Roman historians do not describe religious ceremonies any more than Macaulay retails the coronation of his hero,
William III, and one would search Trollope in vain for an
account of the liturgical activities of
his
ecclesiasts. In Rome they were an assumed part of life, unnecessary to record, but we do know that sacrifice of animals, in propitiation of the
god, was a
sine qua non
of any service, the prize offering being a milk-white bull and the least a tray of cakes. (No Orthodox Jew could quarrel with this practice, since six pages of his
current morning prayers detail the exact procedure for the slaughtering of animals and the sprinkling of blood on the altar, abandoned only after the destruction of the Temple in Jerusalem and one
day, he must hope, with the Temple, to be restored.)

Births, marriages and deaths, obviously, were celebrated by invoking the gods, but also various gods were separately appealed to for special effects. The danger of crop failure through blight,
there being (happily, some would say) no pesticide in the ancient world, was a nightmare which had to be prevented by propitiating Robigo, the power of rust. Ovid writes how, returning to Rome one
April, ‘a white-robed crowd blocked my path./A Priest was passing to the grave of ancient Robigo/to offer on the altar entrails of dog and sheep/I went straight to him, wishing to understand
the rite.’ Ovid puts these words into his mouth:

Be merciful I pray, take your scabby hands off the harvest.

Do no harm; be content with the power.

Set your grasp on hard iron not on pliant crops; destroy the destroyer.

You’ll have better results from swords and lethal weapons; no need for them, the world’s at peace.

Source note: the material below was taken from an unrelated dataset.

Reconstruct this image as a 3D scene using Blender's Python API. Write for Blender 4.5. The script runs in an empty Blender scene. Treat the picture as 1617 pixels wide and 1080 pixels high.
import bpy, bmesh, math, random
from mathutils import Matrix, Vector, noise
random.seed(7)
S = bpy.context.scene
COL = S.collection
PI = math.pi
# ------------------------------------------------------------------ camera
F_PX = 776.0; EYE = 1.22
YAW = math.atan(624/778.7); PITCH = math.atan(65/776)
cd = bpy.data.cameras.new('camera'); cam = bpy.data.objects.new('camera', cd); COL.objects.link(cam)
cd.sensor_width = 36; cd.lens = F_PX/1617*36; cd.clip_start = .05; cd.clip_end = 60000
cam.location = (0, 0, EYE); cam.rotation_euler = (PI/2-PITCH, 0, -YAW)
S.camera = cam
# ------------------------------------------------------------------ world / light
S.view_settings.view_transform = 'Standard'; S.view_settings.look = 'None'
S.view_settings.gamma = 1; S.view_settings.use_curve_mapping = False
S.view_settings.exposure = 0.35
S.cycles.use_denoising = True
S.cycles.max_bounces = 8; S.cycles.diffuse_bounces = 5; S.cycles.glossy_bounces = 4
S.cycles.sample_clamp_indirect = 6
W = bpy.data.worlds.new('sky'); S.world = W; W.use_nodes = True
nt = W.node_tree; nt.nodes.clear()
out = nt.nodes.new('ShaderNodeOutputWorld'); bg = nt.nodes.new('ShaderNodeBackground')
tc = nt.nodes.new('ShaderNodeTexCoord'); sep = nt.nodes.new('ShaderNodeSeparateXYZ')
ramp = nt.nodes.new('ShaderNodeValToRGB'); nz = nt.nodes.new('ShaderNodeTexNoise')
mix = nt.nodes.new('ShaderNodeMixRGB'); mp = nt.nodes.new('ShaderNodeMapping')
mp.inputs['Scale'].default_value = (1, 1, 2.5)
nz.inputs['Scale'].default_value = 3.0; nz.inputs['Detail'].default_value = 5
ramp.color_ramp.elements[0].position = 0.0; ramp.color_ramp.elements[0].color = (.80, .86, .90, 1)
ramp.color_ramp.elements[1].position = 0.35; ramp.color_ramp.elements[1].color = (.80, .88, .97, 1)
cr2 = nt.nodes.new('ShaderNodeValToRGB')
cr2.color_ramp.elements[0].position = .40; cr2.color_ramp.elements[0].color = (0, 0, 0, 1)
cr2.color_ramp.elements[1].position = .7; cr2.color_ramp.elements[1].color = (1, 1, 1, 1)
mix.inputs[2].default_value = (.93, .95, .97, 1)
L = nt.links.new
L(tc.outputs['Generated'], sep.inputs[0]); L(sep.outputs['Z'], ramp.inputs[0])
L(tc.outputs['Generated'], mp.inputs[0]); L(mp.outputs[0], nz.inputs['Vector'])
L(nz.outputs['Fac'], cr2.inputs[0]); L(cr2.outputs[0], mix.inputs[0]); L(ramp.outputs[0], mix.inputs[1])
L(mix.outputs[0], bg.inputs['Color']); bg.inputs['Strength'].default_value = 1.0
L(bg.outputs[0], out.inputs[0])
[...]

This gentle poem, infused with the spirit of the Augustan Age, tenderly idealizing bucolic procedures, like the Emperor’s altar, winsome and only half-reverent, is typical
of a sophisticated
Roman’s attitude to religion. All are happy, except a reddish brown dog which has its throat slit.

The Emperor Augustus was not himself particularly moral in his private behaviour, but publicly he was a prig. He was, like all Romans, superstitious, but he was not religious. However, he
regarded the approval of the gods, as did the humbler of his subjects, as crucial to the safety and wellbeing of the state and would have nodded at Marx’s dictum that religion was the opiate
of the people. He dosed them heavily. He revived the national day of prayer to the goddess Salus (Greek, Hygeia) and for the Festival of the Century, a well-documented affair, commissioned Horace
to compose ‘a carefully scripted and well-composed hymn’ to be sung by choirs of twenty-seven boys and twenty-seven girls, all of whose parents had to be alive. It was a grand affair,
lasting three days in a wooden theatre specially built on the banks of the Tiber, but everybody had to stand up, including 110 wives of free citizens and the Council of Fifteen, the high flyers of
Rome, the relations and ‘friends of the Emperor’, descendants or ascendants of the consuls, generals and governors who had ruled, or would rule, the world. Augustus’ prayer was
direct. ‘O Moirae [the Fates], I pray and beseech you to increase the power of the citizens, the people of Rome, in war and peace . . . grant for all time safety, victory and might to the
citizens, the people of Rome . . . look with kindly grace . . . on me, my family and household, and that you may receive this sacrifice of nine ewe lambs and nine she-goats . . .’ and so on;
for three days in June the blood flowed for the gods, and the flat cakes and pastry cakes and cup cakes were dutifully burnt. The Fates must have been listening. Augustus reigned for half a century
and his dynasty supplied another four Emperors. M. Agrippa picked up the tab for the chariot races.